Sometimes you just need a break.  Not that my reading has not been enjoyable lately.  It has.  But it’s also been heavy.  Dark.  Tortured, in some cases.  I need something light.  For some people, that would be People Magazine (guilty on occasion) or some thin paperback with stylized silhouettes of stilettos and bling.  For me, it is Lauren Willig’s Pink Carnation series, or what I like to call chick lit for smart girls.

First of all, Ms. Willig has a law degree and a graduate degree, both from Harvard.  Secondly, she is meticulous in her historical research.  Finally, she knows how to write a great story.  Hence my love of her series of floral spies, spirited and independent women and dashingly handsome men, and thrilling adventure during England’s Napoleonic Wars (with France…) at the beginning of the 19th century.  The series, inspired by Baroness Orczy’s The Scarlet Pimpernel (Fabulous!  You should all read it!  Now!), begins with The Secret History of the Pink Carnation and continues through to this most recent installment, The Passion of the Purple Plumeria.  Each book follows one enterprising heroine amongst this group of friends and relations and her always passionately-devoted-though-not-always-necessary hero, though Plumeria takes a slightly different approach to our romantic couple.  While in the previous books, the couple has always been young though appropriately adult, Plumeria ventures into middle-aged romance, this one between Miss Gwen, previously introduced as Miss Jane Wolliston’s fearsome and dragon-like chaperone, and charming, roguish Col.

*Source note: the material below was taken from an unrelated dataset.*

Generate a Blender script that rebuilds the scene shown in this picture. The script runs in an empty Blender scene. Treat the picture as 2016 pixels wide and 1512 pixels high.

William Reid of the Army of the British East India Company.  The unlikely duo is thrown together by the disappearance of Reid’s daughter and Jane’s little sister from their boarding school, and Gwen and Reid set out to find them.  In the meantime they are attacked by hired thugs, thrown unexpectedly together in a boarding house, fight off highwaymen, investigate an opera star in the employ of the French, and attempt to thwart Jane’s apparent new suitor, all while watching out for a new menace in the spy-world who calls himself The Gardiner.

Sound ridiculous?  Oh, it is.

Wonderfully so, though.  It’s just the right thing for a rainy day and a cup of tea.

This story and all the stories in the series are held together by the interconnectedness of the characters and the overarching storyline of American PhD student, Eloise, her search for the Pink Carnation, and her romance, or lack of, with Colin, a handsome yet standoffish Brit whose grandmother is the care-taker of most of the documents surrounding the legend of the Pink Carnation.  I enjoy Eloise and her exploits, but I honestly find that plot device to be weaker and more superfluous than the actual story of the Pink Carnation’s spy-ring.

No one is going to nominate Willig for the Pulitzer any time soon.  However, she is an engaging and intelligent writer who is expertly balancing a highly complex and intricate web of real and invented events and characters over several novels.  It is a feat of continuity that strives toward the complexity of J.K. Rowling’s world building in Harry Potter.  Though her prose is, at times, almost as purple as the lurid Gothic romances she lampoons with Miss Gwen’s writing project, it is purple with a wink and a grin and is used to great and entertaining effect.

Honestly, I eagerly await each new Pink Carnation novel because they are just good fun, plain and simple.  The characters are likeable, the villains are suitably melodramatic, the romantic tension is realistic, the writing is good, and the history is accurate.  (I do appreciate her note discussing historical truth vs. invented plot devices at the end of each novel.)  Though I would suggest starting at the beginning of the series, it really only matters if you care about Eloise’s plot line making sense.  The Passion of the Purple Plumeria, though not my favorite, is another entertaining entry to Willig’s series, sure to satisfy her fans until the next one comes out.  I love these books, and I highly recommend them!